Mosques Reduce Plastic Waste in Ramadan

Footsteps steering group member, Kamran,  recently gave an interview on BBC Radio 5 Live about how the Bahu Trust and other mosques in the UK are reducing their plastic waste in the month of Ramadan.  You can listen to the interview below  

Street Iftar

Footsteps also took part in the Street Iftar at Sparkbrook Mosque on Saturday May 11th 2019. This year the mosques and partner organisations gave the iftar an environment theme ‘Our Common Home’. Our chair, Ruth Tetlow made the following contribution to the event:

“Thank you for inviting me to join you in this holy month of Ramadan – which is an inspiration to me and to many other Christians to reflect on our own faith and our relationships with our Muslim friends and neighbours.

I am especially inspired and delighted by the fact that you have chosen to make this iftar ‘green’, as well as interfaith. I chair a local group called ‘Footsteps – Faiths for a Low Carbon Future’, and we are seeking to campaign and explain to people of all faiths and ages here in Birmingham why they should take climate change very seriously.
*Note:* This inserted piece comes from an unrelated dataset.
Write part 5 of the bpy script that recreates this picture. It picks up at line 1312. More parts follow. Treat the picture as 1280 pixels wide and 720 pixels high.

Why ? There are 2 main reasons:

  1. The threat is real and will affect the poorest people on the planet the worst. Already this year we have seen the devastating effects of cyclones in Mozambique and India. Such events are already becoming more frequent and more severe. At the same time, less dramatically, our own biodiversity in the UK is threatened, with serious effects on food production and on our health and well being. The issue of congestion charging in the centre of our own city brings it home, but it’s not just about the serious health costs of pollution, it’s also about our carbon emissions changing the climate of the whole planet, causing the extinction of many species and irreversible flooding of coastal areas.
  2. Secondly, the care of God’s creation is an area in which all faiths can come together – and not least Christians and Muslims. In 2015 Pope Francis published his important encyclical called ‘Laudato Si’ – on Care for our Common Home’ – in which he says, ‘The environment is God’s gift to everyone, and in our use of it we have a responsibility towards the poor, towards future generations and towards humanity as a whole.’ I was delighted to read of the opening last month of the first purpose built Eco Mosque in the UK, in Cambridge – a beautiful building and an inspiration to all of us.

I will close by wishing you many blessings during the rest of this holy month and by pledging to renew my own commitment to a greener, fairer, safer future for all our children and grandchildren.”